Yet Alys Harahap, the British vice-consul in Bali who would be a key figure in efforts to prevent her death, is reported to have been sacked for an alleged relationship with Julian Ponder – the man Sandiford claims coerced her into trafficking the 8lb (3.6kg) of cocaine by threatening the life of her son.
Craig Tuck, Sandiford’s lawyer, has called for an inquiry into whether the affair had further jeopardised his client’s life. The grandmother is currently refusing support from British diplomats, at the very time the Indonesian government has declared that it will kill all drug convicts on death row by the end of the year.

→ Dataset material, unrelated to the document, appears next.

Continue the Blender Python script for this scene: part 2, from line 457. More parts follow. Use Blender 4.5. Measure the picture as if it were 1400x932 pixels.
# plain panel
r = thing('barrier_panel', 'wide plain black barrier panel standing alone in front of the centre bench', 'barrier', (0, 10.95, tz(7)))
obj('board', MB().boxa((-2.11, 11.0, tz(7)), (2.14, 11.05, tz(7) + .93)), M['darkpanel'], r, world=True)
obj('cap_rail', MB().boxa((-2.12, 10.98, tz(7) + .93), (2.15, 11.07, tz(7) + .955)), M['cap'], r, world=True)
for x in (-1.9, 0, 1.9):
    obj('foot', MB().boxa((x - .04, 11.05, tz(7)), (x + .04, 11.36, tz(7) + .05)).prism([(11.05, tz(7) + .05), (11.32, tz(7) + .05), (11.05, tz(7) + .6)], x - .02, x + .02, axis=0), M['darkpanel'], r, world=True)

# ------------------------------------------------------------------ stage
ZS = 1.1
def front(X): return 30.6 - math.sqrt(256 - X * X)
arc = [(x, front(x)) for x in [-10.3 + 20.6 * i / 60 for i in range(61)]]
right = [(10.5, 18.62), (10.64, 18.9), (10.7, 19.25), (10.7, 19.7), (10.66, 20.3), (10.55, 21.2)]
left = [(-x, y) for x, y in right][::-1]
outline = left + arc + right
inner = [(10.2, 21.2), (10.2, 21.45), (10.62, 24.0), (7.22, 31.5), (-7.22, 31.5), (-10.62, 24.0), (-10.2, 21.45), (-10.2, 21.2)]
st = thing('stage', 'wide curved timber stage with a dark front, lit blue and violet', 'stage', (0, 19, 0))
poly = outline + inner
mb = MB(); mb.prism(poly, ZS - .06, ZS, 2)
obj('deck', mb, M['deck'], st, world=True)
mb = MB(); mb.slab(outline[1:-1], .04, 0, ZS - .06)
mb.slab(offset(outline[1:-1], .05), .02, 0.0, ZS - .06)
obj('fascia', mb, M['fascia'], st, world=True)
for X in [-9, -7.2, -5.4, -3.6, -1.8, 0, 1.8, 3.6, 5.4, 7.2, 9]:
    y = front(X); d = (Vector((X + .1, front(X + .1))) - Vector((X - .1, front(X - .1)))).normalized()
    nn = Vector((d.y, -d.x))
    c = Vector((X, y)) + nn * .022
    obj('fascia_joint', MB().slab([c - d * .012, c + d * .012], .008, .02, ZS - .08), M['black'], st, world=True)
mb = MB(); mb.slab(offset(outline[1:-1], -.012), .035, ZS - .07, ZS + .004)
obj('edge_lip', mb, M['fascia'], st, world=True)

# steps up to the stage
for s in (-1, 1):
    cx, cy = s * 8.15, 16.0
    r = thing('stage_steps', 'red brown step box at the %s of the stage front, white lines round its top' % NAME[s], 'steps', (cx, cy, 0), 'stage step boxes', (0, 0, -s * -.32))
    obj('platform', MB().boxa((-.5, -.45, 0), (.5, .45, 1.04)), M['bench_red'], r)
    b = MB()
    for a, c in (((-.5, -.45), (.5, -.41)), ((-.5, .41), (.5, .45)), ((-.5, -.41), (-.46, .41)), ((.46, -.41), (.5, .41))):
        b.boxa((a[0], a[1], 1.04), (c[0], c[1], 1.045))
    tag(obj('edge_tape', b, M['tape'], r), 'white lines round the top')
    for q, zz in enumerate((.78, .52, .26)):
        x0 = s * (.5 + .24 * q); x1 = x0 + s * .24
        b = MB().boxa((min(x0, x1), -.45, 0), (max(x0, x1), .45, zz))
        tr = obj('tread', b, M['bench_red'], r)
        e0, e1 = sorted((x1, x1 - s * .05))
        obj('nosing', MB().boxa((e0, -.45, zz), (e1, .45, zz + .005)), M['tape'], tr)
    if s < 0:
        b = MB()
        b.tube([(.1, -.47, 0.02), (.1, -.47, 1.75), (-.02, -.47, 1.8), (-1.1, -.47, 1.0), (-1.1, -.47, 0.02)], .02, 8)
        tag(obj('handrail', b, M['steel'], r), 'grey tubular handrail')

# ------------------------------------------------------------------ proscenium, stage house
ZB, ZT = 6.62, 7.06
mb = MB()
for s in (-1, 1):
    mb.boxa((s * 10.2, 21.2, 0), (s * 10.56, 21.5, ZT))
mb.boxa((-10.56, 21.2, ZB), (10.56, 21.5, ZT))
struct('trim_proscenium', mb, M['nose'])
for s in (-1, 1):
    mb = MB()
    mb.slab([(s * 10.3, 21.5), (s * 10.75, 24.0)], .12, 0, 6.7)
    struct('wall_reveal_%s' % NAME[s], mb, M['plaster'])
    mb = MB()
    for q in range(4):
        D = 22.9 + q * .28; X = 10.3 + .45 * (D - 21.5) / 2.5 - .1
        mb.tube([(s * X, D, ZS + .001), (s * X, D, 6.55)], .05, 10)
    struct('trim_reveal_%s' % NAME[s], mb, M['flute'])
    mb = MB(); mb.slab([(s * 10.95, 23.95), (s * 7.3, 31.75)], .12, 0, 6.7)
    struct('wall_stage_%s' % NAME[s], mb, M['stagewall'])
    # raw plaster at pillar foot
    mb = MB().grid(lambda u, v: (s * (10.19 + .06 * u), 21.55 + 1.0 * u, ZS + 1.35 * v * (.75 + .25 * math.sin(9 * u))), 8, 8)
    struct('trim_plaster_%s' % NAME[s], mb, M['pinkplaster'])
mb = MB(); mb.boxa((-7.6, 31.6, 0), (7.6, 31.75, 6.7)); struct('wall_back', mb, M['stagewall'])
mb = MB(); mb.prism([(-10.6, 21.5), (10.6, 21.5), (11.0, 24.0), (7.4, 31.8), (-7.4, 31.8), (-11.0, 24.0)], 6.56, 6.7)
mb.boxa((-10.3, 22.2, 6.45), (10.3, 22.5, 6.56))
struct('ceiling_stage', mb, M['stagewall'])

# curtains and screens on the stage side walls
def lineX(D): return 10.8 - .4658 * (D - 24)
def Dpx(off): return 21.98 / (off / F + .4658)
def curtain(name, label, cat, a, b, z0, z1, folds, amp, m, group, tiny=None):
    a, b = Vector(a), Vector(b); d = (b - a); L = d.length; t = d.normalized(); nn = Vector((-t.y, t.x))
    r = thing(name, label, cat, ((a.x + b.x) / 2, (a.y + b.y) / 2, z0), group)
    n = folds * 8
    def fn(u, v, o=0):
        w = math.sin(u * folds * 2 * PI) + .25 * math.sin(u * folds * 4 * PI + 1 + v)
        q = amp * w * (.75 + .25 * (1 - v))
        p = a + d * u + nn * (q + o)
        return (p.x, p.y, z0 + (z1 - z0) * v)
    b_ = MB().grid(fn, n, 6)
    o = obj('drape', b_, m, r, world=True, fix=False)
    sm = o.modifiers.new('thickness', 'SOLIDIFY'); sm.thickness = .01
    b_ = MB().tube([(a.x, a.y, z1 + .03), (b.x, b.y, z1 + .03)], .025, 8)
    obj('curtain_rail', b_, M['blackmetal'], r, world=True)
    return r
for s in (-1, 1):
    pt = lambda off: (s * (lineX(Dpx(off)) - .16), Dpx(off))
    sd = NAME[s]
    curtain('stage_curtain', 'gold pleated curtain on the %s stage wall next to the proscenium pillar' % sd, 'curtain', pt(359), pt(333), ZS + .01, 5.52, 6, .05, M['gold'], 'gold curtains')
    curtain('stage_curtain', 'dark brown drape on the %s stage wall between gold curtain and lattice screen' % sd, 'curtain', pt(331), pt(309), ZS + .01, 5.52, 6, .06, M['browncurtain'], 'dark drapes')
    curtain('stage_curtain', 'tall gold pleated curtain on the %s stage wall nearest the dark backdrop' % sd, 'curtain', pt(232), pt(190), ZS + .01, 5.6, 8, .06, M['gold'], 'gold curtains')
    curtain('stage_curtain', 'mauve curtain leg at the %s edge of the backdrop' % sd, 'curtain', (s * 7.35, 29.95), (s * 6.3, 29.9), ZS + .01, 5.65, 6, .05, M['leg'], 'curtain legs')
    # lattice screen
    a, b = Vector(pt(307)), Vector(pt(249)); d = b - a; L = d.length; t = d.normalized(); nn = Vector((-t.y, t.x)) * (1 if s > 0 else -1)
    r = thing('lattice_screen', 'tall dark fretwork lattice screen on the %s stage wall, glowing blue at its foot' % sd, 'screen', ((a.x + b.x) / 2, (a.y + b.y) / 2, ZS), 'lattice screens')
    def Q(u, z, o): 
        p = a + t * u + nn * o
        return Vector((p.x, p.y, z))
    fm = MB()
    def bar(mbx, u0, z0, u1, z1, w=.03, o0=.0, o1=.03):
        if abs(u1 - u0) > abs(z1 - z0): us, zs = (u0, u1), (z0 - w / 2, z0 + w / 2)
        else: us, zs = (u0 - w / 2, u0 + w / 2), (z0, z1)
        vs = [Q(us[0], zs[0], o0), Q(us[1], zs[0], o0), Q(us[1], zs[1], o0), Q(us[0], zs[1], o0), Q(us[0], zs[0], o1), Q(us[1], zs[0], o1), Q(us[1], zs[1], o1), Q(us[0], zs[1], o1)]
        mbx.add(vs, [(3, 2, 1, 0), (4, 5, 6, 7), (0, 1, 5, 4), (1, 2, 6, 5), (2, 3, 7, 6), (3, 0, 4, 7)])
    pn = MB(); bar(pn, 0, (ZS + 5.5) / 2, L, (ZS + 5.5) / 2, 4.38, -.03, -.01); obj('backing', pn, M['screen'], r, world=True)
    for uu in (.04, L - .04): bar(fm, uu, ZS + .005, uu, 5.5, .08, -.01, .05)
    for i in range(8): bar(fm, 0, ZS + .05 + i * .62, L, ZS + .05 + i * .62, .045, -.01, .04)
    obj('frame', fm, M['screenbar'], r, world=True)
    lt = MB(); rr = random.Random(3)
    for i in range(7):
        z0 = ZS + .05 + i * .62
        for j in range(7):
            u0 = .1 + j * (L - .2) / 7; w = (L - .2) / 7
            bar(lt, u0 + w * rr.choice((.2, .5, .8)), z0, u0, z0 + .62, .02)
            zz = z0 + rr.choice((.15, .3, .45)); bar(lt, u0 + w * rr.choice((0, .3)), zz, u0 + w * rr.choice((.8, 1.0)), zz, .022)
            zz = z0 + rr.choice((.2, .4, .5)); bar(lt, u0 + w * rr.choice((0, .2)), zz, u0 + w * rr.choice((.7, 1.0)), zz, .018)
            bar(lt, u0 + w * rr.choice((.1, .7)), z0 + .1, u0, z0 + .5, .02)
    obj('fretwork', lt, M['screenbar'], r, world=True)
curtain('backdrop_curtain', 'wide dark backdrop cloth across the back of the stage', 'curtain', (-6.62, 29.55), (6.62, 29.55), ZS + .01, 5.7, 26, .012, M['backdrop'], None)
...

Ms Harahap was first suspended after she was discovered apparently embracing Ponder in a prison governor’s office in April 2014, while giving the 44-year-old – known as Bali’s “Mr Big” and serving six years – consular assistance.
She has now been sacked over claims of an improper relationship with Ponder, who says he had phone sex from behind bars with the married diplomat. Ponder sent the Foreign Office up to 20 emails detailing their alleged trysts, and has said he has recordings of their sexually charged conversations.
In a statement released to the media in his native New Zealand, Mr Tuck said: “It is staggering that Britain’s top diplomat on the island where she [Sandiford] is on death row can have been involved in a romance by the man responsible for her appalling situation.”
He called for the Foreign Office to hold an inquiry into the affair and to reconsider its decision not to fund Sandiford’s appeal against her sentence following her conviction in December 2012.
A source quoted by the Mail on Sunday said that alleged encounters between Ms Harahap and Ponder involved petting but not full sex.
The Foreign office confirmed yesterday that a member of staff had been dismissed and was appealing the decision. A spokeswoman declined to address Mr Tuck’s call for an inquiry, saying only that the FCO was “closely following” Sandiford’s case.
She added that Sandiford had been receiving consular support until September 2014, when she declined to accept any further assistance. “We stand ready to offer her consular assistance and we would, of course, visit her in prison if she changed her mind,” the spokeswoman said.
It has been the policy of British governments not to fund legal assistance for British nationals abroad on cost grounds, a position upheld by the Supreme Court in 2013.